Passersby can barely see the back of the billboard that sits behind Colonial Bank on Fifth at Nueces streets, but members of Scenic Austin fear the owner is waiting to relocate the board to a main Austin street.

In 2005, Austin City Council weakened the city's 1986 ordinance that made it illegal to build new billboards but allowed existing billboards to be relocated to other parts of the city.

Scenic Austin President Girard Kinney said that in the past, new landowners wanted billboards in their lots removed to make room for new buildings. But since billboards can be moved elsewhere, they may never be fully nonexistent.

"Council members want to eliminate billboards, but at the same time, they voted in favor of them. That has assured us we will never get rid of them," Kinney said. "I have yet to know a human being that has benefited from a billboard. It just distracts the beauty behind them - man-made or

natural."

The council plans to address these issues at its meeting on Thursday by banning the relocation of billboards, forbidding mobile billboards, requiring energy-efficient lighting on billboards, creating an online database of the city's billboards and requiring owners to pay an annual $220 for billboard registration.

Councilman Mike Martinez said he sees "crappy and cruddy" unused billboards as he drives home on Martin Luther King Jr. and Airport boulevards - billboards he feels should be taken down and possibly relocated to Ben White Boulevard, which is near an airport and not considered a scenic area.

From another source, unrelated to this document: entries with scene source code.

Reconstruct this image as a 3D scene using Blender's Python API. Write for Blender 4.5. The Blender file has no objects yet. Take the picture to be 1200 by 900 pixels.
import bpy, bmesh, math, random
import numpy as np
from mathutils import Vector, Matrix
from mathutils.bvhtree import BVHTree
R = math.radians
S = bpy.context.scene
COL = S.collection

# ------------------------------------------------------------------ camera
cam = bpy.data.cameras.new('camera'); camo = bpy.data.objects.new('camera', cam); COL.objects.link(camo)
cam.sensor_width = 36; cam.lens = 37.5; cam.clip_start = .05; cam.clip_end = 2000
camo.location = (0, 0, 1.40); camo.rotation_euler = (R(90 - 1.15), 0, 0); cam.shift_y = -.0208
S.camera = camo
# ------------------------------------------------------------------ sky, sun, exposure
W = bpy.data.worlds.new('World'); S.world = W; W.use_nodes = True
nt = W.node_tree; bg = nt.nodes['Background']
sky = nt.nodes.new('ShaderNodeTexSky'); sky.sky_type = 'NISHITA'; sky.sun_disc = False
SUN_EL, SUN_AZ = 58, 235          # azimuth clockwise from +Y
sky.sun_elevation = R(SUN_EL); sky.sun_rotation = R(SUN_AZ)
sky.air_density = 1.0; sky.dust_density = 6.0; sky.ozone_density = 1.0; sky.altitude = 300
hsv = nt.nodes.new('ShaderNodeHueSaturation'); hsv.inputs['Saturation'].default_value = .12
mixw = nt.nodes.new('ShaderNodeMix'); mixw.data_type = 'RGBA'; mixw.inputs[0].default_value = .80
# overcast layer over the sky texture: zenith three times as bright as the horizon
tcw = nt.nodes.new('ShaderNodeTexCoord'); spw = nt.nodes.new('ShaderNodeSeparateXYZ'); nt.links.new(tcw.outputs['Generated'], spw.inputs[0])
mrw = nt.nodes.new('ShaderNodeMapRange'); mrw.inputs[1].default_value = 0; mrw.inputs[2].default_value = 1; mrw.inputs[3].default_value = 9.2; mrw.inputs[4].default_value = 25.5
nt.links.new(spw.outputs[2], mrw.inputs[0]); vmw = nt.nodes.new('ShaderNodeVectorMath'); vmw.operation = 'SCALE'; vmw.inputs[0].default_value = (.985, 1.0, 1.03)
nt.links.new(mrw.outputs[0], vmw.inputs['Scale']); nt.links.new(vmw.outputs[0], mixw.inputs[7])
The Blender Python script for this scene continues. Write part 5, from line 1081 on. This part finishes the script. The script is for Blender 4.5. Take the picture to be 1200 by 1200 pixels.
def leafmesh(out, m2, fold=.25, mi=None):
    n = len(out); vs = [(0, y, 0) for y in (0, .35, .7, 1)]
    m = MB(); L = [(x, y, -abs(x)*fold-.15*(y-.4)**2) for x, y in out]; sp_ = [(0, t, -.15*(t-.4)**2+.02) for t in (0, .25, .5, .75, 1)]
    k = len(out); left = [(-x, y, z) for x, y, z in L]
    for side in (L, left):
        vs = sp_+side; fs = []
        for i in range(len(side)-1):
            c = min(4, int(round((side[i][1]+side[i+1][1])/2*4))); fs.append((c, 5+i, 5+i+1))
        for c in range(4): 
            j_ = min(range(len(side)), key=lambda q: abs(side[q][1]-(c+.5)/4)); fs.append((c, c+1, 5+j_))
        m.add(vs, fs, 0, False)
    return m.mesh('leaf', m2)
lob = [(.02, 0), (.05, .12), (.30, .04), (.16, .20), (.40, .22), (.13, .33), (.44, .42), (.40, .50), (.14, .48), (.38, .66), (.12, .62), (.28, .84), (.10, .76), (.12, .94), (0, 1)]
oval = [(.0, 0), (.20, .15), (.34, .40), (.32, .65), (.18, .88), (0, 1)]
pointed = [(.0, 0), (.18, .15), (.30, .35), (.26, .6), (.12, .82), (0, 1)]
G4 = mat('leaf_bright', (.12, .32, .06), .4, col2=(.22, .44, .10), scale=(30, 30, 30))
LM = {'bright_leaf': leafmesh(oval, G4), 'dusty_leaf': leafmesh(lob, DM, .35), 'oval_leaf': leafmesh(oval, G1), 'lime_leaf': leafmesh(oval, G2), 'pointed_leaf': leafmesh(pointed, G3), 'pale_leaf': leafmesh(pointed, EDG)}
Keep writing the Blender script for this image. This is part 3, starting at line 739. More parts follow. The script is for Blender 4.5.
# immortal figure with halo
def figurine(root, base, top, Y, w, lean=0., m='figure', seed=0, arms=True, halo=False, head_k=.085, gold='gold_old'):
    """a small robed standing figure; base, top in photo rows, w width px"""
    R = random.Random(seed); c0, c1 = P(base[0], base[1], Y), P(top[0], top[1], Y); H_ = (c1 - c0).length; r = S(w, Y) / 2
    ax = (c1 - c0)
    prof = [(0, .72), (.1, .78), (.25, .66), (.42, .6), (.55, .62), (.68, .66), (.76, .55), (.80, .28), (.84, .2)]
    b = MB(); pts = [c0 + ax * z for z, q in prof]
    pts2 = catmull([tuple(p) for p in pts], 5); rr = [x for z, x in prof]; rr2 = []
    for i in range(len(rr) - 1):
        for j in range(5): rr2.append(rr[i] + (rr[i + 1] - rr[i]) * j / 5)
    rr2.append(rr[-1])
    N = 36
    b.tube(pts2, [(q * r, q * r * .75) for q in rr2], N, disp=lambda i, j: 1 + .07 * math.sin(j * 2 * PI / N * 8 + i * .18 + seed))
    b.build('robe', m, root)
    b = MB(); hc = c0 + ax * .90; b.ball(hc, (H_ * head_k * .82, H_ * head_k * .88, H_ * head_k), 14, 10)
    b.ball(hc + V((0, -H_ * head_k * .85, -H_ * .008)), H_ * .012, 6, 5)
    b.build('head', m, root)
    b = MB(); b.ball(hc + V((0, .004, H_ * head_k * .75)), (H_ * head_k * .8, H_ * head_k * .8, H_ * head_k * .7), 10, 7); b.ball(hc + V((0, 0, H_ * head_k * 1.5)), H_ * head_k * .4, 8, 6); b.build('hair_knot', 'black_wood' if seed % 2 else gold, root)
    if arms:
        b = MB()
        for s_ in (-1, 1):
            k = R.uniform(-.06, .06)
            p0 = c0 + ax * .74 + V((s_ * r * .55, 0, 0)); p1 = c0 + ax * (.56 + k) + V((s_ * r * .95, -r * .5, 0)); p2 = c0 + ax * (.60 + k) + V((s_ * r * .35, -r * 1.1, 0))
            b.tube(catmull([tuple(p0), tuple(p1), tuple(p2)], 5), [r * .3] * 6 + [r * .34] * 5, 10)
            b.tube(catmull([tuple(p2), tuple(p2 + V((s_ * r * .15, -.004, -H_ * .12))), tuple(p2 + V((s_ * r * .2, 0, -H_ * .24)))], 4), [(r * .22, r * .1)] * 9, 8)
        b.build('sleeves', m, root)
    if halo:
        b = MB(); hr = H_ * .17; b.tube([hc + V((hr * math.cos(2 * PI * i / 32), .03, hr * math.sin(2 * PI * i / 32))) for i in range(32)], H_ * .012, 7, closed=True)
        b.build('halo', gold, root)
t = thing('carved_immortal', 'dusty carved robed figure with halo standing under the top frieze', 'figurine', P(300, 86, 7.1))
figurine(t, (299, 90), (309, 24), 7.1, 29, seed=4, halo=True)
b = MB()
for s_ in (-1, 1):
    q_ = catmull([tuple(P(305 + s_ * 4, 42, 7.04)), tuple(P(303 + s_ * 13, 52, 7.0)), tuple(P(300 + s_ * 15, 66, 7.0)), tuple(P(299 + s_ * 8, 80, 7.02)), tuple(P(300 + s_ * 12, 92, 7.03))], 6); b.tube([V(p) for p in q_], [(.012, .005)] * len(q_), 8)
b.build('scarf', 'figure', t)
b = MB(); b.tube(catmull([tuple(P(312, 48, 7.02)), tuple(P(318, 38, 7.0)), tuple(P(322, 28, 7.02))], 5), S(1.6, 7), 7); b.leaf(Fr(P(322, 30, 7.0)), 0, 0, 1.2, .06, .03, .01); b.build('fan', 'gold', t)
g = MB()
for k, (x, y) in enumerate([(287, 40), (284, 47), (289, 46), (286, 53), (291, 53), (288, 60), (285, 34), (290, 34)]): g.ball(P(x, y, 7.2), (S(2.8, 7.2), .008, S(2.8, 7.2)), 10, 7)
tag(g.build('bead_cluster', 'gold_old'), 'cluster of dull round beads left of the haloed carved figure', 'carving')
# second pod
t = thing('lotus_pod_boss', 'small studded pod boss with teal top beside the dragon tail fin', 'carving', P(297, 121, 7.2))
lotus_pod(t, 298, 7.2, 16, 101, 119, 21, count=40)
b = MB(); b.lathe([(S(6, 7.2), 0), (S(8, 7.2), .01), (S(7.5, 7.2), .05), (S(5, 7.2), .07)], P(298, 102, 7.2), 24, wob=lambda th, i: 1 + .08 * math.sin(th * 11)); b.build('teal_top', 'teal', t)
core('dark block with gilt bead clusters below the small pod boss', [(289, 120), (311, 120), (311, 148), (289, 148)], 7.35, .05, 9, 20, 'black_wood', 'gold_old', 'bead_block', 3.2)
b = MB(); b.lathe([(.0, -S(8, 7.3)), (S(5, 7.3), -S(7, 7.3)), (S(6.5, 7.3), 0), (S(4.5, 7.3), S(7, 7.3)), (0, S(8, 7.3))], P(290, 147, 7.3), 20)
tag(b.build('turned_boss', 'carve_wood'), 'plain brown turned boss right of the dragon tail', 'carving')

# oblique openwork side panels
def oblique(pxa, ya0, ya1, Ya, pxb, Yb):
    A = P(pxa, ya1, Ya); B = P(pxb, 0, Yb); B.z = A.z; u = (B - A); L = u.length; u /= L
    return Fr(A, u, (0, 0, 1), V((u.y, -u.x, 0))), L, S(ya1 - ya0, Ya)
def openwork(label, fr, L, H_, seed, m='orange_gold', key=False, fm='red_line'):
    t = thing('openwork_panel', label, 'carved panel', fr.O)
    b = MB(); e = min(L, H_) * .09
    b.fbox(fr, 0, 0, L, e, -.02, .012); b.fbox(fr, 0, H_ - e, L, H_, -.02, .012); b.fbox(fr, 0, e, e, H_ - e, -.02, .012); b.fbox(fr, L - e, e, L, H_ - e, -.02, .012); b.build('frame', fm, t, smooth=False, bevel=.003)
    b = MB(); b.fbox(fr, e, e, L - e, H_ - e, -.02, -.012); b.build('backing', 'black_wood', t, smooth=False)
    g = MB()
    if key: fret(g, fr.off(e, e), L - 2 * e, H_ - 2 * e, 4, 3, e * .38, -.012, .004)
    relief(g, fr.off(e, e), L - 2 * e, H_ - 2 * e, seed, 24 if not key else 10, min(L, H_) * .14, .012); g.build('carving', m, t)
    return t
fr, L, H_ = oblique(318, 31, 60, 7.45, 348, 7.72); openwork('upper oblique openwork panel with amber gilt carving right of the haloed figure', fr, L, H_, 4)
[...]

Martinez said he is concerned with the two mobile billboard companies in Austin that drive down busy streets, adding to traffic and pollution.

"It's an industry that does not speak to the value of Austin," he said.

Scenic Austin members are concerned council members would allow billboard companies to expand the current restricted billboard size from 300 square feet to 672 square feet, but Martinez said an expansion such as that is not proposed.

"It's politics," Kinney said. "Outdoor advertising folks donate a lot of money to council campaigns, and it can be hard to resist."